Et pourtant, je n’ai jamais eu l’impression d’écrire.
Je n’ai pas non plus publié de livre.
Longtemps j’ai cru que c’était de la peur, de la flemme, ou tout ce que j’ai pu trouver de négatif à me raconter.
Si c’était en partie vrai, je sentais qu’il manquait quelque chose.
Et j’ai fini par comprendre le problème.
Écrire – vraiment – est un acte sacré.
Écrire c’est oser rentrer dans le panthéon de celles et ceux qui laissent encore leur empreinte des centaines d’années après, de celles et ceux qui parlent à l’humanité à travers le temps et l’espace, de celles et ceux qui ont la magie des mots et des histoires.
Tout ce que j’avais pu publier n’était pas “écrire”, c’était une ombre de l’écriture, du gribouillage.
J’ai lu tellement de livres qui tiendraient en quelques lignes ou dans un article de blog que j’y vois comme un manque de respect pour le lecteur, mais surtout pour l’écriture.
Pour moi, c’est comme un blasphème.
Et je ne peux pas faire ça.
Qui suis-je pour approcher le sacré ?
Qui suis-je pour abimer la noblesse de l’écriture avec mon incompétence et mon ignorance ?
Le paradoxe est drôle, ce qui me bloque pour écrire est ce j’admire le plus : l’écriture.

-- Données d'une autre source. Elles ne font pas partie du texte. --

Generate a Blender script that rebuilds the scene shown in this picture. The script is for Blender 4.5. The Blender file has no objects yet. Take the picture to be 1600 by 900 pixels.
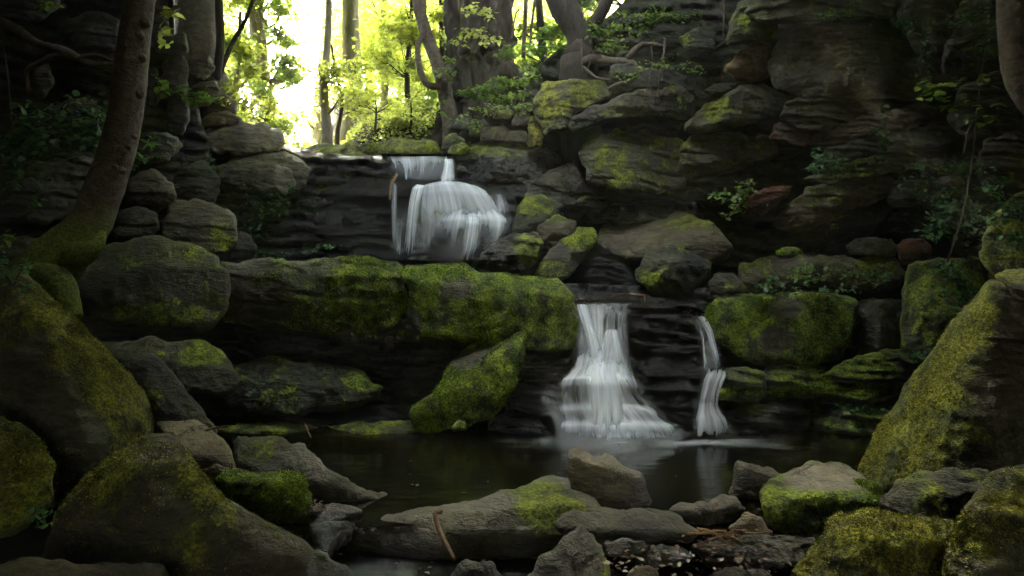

L’écriture est intouchable, sa place est celle de l’admiration.
Je suis devenu un adepte d’un gourou invisible et de son pouvoir sur le monde.
L’écriture est un acte de révolution.
L’écriture change le peuple, touche la masse, l’éduque et la manipule.
L’écriture crée des religions, des guerres et des conflits.
L’écriture fait et refait l’histoire.
L’écriture est à la base de toute découverte, de toute création, de tout art.
Et j’ai compris ce qui paraît évident quand je l’écris ici parce que j’ai fait le chemin, mais je cherchais au mauvais endroit.
Ça n’est pas l’écriture qui est sacrée, c’est le fait de toucher les gens à travers le temps et l’espace qui me fascine.
Ce qui porte la puissance, ce sont les idées et leur impact.
Beaucoup d’artisans connectaient leur art à une relation divine.
Ils en parlaient avec déférence, comme d’une divinité.
Leur art était au service de Dieu.
Écrire pour moi, c’est une recherche de Dieu
Carson McCullers
C’est l’acte de servir une mission qui forme la noblesse de l’art.
C’est l’art d’exprimer et de toucher au travers du temps et de l’espace qui est divin.
Cette prise de conscience a transformé mon rapport à l’écriture et à ce que je fais aujourd’hui.
Et si je partage ça ici aujourd’hui avec vous, c’est que je crois qu’on ne cherche pas toujours au bon endroit ce qui nous limite, nous fait procrastiner ou ne pas oser.
On cherche du négatif, des limites, de l’ombre, de la peur et des doutes.
Alors qu’on pourrait chercher le divin, le sacré et la noblesse.
Que parfois la peur de ne pas être à la hauteur n’est pas parce qu’on se sent nul, mais parce qu’on respecte quelque chose de beau, d’important et de sacré.
Et qu’on peut en devenir l’humble serviteur au lieu d’avoir peur de sa puissance.
Et que ne rien faire et ne rien accomplir serait le pire des blasphèmes.
On peut aisément pardonner à l’enfant qui a peur de l’obscurité; la vraie tragédie de la vie, c’est lorsque les Hommes ont peur de la lumière.